Kong-proxy and ingress-control

I want to sure that the function detail
ingress -control : visit the api of k8s ,get change of ingress and services…
kong-proxy : put the change message to db of kong
whether it is true?
and if my node in k8s is 8C 32G
how many resource should allocate to kong. kong-proxy. ingress-control ?
Otherwise what is the env param “KONG_NGINX_WORKER_PROCESSES” should be seted?

If I’m reading your explanation right, I think you’re correct, yes: the controller checks the Kubernetes API for Ingress/Service/etc. resource updates, and when it sees them, it sends requests to the Kong proxy’s admin API to create Kong configuration, which is then stored in Kong’s database (either a separate database like PostgreSQL or Cassandra or a flat file–subsequently loaded into memory–for DB-less mode).

There’s no specific number for the worker process count, though you should always set one instead of using the auto default (it won’t immediately cause issues, but it will spawn as many workers as there are cores on the kubelet, which usually isn’t what you want). 2-4 is often fine as a starting point depending on the core count of your kubelet nodes.

We don’t have much in terms of resource guidelines, though I’d generally recommend having 2 cores and multiple G of RAM allocated to Kong proxy Pods as a solid baseline–it can run with less (I do so for test environments), but I do see some issues with slow startup especially for Pods that have more restricted resources (attempting to allocate, say, only 10m core and 512MB RAM has given me trouble in the past, though those were intentionally resource-starved small test environments).

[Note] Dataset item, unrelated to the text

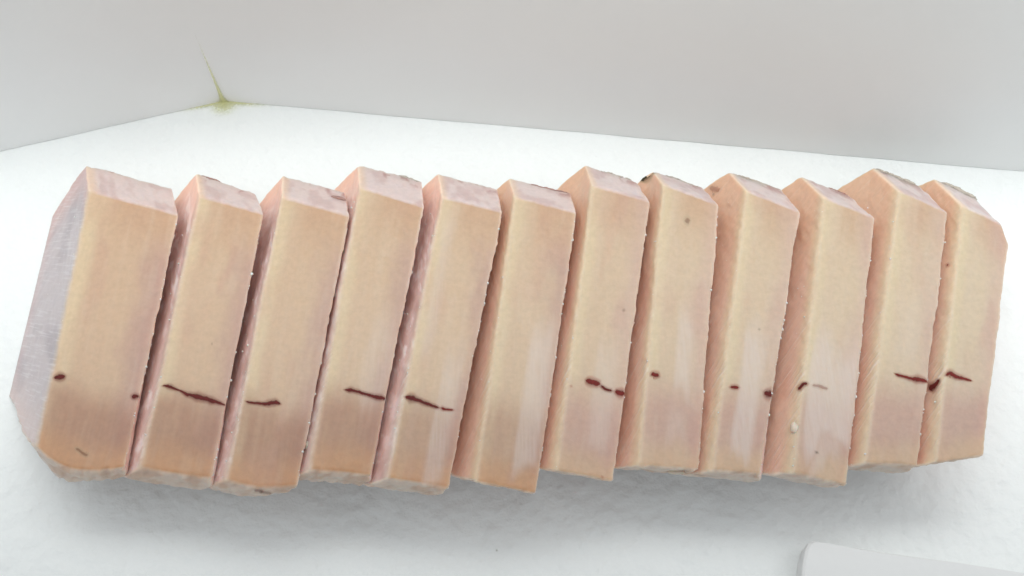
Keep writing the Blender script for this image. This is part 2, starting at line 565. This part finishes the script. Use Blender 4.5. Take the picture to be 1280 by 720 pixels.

The proxy is pretty efficient on resources, but the best measure of its performance (and specifically its performance with any particular plugin configuration) is practical load testing: I always recommend constructing a reasonable test approximation of your traffic and observing what throughput you get with some given test request load. That should provide you sufficient data to see whether you need to look at increasing per-Pod allocations and roughly estimate when you’d need to look at scaling the Deployment.